輸出申告やスクリーニング要件のある国のために、運送者は、輸出のために貨物を積込む前に、関係要求事項と共に荷主がまとめた文書を要求するべきである。(しかしながら、荷主/荷送人が、全ての一般的な文書、その他の関連する輸出要求事項に対するコンプライアンスに責任を負っている。)可能な場合には、海上運送者はそのマニフェスト情報を必要とする輸入地税関に提供しなければならない。“積込み禁止”メッセージが出された貨物は更なるスクリーニングの間、船舶に積込まれるべきでない。
E. 積替えターミナル
積替えターミナルオペレーターはコンテナーの積込みと積卸しの間にシールを検査する。この要求は「船舶及び港湾施設の保安に関する国際規則」(国際海事機関によって作成されたISPSコード)に沿った安全計画を有する積替えターミナルに対しては免除されることもあり得る。
F. 積卸し海上ターミナル
受取る者/荷受人は、通常、通関業者が積卸し海上ターミナルにおいて貨物が円滑に通関を行えるように手配する。一般的に、このことは貨物所有者が到着の事前に通関業者に対して文書を提供することを要求する。

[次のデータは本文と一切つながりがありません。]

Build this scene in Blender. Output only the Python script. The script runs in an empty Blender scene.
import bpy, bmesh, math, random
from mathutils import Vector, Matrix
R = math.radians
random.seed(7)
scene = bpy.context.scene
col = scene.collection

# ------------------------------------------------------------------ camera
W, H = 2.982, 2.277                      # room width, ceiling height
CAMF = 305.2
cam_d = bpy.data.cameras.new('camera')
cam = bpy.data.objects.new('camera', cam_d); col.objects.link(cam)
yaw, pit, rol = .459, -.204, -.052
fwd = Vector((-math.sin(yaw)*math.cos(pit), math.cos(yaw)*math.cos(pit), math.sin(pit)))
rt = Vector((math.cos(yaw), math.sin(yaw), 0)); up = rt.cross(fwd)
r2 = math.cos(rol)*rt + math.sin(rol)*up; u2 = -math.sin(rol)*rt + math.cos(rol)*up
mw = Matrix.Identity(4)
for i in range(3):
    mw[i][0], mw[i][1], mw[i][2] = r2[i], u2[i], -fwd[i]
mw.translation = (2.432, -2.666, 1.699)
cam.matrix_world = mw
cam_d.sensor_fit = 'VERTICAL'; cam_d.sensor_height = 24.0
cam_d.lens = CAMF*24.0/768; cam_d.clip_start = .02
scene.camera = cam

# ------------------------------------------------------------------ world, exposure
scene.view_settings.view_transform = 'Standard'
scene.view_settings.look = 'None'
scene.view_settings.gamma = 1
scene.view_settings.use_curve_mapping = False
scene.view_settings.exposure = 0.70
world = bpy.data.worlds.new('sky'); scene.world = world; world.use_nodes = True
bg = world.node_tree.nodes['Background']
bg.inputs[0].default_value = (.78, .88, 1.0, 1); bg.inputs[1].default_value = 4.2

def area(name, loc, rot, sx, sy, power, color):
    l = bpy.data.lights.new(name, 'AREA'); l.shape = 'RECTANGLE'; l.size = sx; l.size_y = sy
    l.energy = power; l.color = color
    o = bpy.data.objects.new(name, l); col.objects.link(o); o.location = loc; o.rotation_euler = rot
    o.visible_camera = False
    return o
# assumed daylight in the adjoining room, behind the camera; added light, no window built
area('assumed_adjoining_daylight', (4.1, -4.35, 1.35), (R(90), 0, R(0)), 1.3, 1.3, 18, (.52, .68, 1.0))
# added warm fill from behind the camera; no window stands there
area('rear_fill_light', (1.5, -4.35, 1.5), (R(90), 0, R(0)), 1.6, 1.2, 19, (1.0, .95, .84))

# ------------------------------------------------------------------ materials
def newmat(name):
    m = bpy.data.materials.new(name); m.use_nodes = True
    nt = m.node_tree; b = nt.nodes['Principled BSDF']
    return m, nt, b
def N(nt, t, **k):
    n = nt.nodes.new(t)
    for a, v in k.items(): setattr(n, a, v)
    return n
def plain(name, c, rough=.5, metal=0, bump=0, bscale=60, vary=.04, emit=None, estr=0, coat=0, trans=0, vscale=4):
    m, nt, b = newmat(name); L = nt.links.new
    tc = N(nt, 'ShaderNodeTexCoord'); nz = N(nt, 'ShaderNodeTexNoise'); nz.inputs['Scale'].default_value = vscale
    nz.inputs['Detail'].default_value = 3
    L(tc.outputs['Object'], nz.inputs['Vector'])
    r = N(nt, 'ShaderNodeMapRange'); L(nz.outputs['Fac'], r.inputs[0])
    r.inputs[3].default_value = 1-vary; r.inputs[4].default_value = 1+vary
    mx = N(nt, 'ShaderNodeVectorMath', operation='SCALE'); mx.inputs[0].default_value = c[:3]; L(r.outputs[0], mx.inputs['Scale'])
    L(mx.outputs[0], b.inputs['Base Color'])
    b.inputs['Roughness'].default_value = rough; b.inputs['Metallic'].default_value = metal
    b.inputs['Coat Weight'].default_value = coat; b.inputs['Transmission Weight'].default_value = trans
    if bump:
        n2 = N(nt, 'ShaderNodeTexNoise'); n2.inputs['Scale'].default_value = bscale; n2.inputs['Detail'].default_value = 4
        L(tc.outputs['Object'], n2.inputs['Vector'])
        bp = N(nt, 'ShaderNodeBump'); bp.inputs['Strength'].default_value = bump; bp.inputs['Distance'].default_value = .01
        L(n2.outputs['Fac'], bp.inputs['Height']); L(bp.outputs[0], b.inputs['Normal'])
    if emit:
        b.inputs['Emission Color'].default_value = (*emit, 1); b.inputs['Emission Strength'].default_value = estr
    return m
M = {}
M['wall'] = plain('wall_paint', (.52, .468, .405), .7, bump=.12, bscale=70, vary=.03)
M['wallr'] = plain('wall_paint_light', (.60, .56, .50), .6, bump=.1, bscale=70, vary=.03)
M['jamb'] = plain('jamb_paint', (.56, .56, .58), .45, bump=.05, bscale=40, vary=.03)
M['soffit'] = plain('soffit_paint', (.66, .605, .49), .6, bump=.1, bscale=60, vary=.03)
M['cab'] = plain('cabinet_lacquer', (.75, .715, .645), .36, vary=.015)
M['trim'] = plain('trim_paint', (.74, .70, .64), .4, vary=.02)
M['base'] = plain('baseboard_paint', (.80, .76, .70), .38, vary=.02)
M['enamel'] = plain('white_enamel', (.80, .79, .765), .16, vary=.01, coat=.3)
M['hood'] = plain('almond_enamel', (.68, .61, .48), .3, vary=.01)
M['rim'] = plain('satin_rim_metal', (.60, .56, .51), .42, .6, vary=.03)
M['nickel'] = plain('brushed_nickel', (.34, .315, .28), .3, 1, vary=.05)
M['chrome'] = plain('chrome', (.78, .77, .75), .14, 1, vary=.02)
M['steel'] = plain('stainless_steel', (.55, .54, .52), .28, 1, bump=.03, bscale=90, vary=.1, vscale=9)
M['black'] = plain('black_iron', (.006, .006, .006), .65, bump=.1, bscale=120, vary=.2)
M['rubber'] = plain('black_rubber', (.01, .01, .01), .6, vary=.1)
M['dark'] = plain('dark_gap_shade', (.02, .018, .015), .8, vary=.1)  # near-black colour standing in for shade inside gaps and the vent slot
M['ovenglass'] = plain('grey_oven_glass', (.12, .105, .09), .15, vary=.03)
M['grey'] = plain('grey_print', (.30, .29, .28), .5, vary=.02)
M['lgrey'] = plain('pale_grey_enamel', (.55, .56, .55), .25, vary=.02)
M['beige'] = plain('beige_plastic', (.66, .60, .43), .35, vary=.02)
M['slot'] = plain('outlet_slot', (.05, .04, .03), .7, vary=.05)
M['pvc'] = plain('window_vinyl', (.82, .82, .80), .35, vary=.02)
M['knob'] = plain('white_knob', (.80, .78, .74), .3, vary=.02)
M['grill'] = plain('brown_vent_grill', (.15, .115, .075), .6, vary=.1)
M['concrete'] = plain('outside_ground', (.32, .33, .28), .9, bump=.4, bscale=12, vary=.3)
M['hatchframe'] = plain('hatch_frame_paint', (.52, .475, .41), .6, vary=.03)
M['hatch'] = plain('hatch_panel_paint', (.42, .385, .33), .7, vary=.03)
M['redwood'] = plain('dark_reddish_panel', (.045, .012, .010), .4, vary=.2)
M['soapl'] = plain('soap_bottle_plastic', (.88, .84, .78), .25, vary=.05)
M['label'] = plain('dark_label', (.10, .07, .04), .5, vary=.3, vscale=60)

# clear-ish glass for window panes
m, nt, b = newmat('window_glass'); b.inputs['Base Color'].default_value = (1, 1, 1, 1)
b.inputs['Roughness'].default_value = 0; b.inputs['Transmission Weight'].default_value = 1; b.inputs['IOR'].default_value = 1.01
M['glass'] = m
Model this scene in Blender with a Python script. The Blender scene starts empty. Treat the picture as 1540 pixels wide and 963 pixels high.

海上運送者は要求によって、事前電子貨物マニフェスト情報をターミナルオペレーターと輸入地税関に提供する。税関は積卸しの直後もしくはその後に異なるレベルの検査を実施するためにコンテナーを選定する。税関は貨物そのものに加えてシールと関係文書を検査し得る。もしコンテナーが通関のために税関管理下で別の場所に移動する場合、積卸し地税関は税関シールをコンテナーに取付け、順次文書を引き継がなくてはならない。
受取る者/荷受人又は通関業者は税関に支払うべき税金を支払い、積荷の引渡しの手配をする。海上ターミナルから出発のために貨物を収集したところで、陸上運送業者はシールの状態に留意の上検査し、ターミナルオペレーターから文書を受領する。
G. 中間ターミナル
輸入地税関の中間ターミナルにおける過程は輸出国における中間ターミナルの場合と同様である。
H. 積卸地
コンテナーを受領したところで、荷受人はシールを検査し書類上の矛盾点がないか留意する。荷受人はコンテナーを荷卸し、文書に照らして積荷の状態を確認する。不足や損傷、甚大な不一致がある場合は、クレーム又は保険目的で指摘され、文書は監査と検査の対象となる。もし麻薬、禁制品、密航者又は疑わしい物品に関わる異常がある場合は、荷受地の税関又は別の取締り機関に報告しなければならない。